▸ SOURCE MATERIAL:
* start *
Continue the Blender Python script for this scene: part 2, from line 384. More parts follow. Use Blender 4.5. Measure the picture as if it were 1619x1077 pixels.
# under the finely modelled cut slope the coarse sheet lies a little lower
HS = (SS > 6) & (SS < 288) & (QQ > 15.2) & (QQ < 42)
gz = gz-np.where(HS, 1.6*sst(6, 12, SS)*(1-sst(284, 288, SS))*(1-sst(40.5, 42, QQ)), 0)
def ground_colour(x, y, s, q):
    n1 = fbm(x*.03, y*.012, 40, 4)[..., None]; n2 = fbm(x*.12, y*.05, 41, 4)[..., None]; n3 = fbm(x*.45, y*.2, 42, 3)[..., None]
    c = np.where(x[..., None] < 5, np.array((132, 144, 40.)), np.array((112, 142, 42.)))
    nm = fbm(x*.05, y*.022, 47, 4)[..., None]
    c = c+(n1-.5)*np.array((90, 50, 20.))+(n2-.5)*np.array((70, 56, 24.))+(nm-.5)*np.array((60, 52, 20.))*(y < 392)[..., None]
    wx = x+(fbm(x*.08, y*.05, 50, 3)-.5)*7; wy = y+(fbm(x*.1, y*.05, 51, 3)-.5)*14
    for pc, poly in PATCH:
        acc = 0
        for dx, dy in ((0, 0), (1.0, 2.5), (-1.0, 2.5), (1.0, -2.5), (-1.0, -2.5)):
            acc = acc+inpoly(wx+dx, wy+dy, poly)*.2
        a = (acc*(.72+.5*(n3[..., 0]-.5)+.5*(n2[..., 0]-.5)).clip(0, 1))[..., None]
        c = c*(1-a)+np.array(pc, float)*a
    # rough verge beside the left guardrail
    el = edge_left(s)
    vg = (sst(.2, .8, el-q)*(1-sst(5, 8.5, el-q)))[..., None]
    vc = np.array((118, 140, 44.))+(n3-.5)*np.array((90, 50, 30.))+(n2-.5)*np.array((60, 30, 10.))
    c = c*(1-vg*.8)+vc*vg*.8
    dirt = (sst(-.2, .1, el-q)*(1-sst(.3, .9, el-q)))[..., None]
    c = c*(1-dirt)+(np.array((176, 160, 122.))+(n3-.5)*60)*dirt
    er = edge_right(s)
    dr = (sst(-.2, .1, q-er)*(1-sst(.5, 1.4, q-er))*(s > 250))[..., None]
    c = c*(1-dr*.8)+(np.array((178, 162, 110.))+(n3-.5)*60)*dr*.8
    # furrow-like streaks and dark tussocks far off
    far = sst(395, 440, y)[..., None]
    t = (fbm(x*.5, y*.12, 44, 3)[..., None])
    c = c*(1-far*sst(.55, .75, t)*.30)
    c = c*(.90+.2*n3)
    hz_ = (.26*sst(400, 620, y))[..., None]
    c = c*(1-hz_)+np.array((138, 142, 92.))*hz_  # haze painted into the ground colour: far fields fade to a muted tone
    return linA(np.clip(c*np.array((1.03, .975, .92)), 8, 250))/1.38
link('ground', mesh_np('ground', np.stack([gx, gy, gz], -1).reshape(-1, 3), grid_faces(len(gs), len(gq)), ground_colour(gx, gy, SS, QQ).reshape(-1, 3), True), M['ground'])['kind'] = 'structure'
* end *
▸ GOAL: Write out the full listing, keeping every line exactly as it is.

▸ THE OUTPUT:
Continue the Blender Python script for this scene: part 2, from line 384. More parts follow. Use Blender 4.5. Measure the picture as if it were 1619x1077 pixels.
# under the finely modelled cut slope the coarse sheet lies a little lower
HS = (SS > 6) & (SS < 288) & (QQ > 15.2) & (QQ < 42)
gz = gz-np.where(HS, 1.6*sst(6, 12, SS)*(1-sst(284, 288, SS))*(1-sst(40.5, 42, QQ)), 0)
def ground_colour(x, y, s, q):
    n1 = fbm(x*.03, y*.012, 40, 4)[..., None]; n2 = fbm(x*.12, y*.05, 41, 4)[..., None]; n3 = fbm(x*.45, y*.2, 42, 3)[..., None]
    c = np.where(x[..., None] < 5, np.array((132, 144, 40.)), np.array((112, 142, 42.)))
    nm = fbm(x*.05, y*.022, 47, 4)[..., None]
    c = c+(n1-.5)*np.array((90, 50, 20.))+(n2-.5)*np.array((70, 56, 24.))+(nm-.5)*np.array((60, 52, 20.))*(y < 392)[..., None]
    wx = x+(fbm(x*.08, y*.05, 50, 3)-.5)*7; wy = y+(fbm(x*.1, y*.05, 51, 3)-.5)*14
    for pc, poly in PATCH:
        acc = 0
        for dx, dy in ((0, 0), (1.0, 2.5), (-1.0, 2.5), (1.0, -2.5), (-1.0, -2.5)):
            acc = acc+inpoly(wx+dx, wy+dy, poly)*.2
        a = (acc*(.72+.5*(n3[..., 0]-.5)+.5*(n2[..., 0]-.5)).clip(0, 1))[..., None]
        c = c*(1-a)+np.array(pc, float)*a
    # rough verge beside the left guardrail
    el = edge_left(s)
    vg = (sst(.2, .8, el-q)*(1-sst(5, 8.5, el-q)))[..., None]
    vc = np.array((118, 140, 44.))+(n3-.5)*np.array((90, 50, 30.))+(n2-.5)*np.array((60, 30, 10.))
    c = c*(1-vg*.8)+vc*vg*.8
    dirt = (sst(-.2, .1, el-q)*(1-sst(.3, .9, el-q)))[..., None]
    c = c*(1-dirt)+(np.array((176, 160, 122.))+(n3-.5)*60)*dirt
    er = edge_right(s)
    dr = (sst(-.2, .1, q-er)*(1-sst(.5, 1.4, q-er))*(s > 250))[..., None]
    c = c*(1-dr*.8)+(np.array((178, 162, 110.))+(n3-.5)*60)*dr*.8
    # furrow-like streaks and dark tussocks far off
    far = sst(395, 440, y)[..., None]
    t = (fbm(x*.5, y*.12, 44, 3)[..., None])
    c = c*(1-far*sst(.55, .75, t)*.30)
    c = c*(.90+.2*n3)
    hz_ = (.26*sst(400, 620, y))[..., None]
    c = c*(1-hz_)+np.array((138, 142, 92.))*hz_  # haze painted into the ground colour: far fields fade to a muted tone
    return linA(np.clip(c*np.array((1.03, .975, .92)), 8, 250))/1.38
link('ground', mesh_np('ground', np.stack([gx, gy, gz], -1).reshape(-1, 3), grid_faces(len(gs), len(gq)), ground_colour(gx, gy, SS, QQ).reshape(-1, 3), True), M['ground'])['kind'] = 'structure'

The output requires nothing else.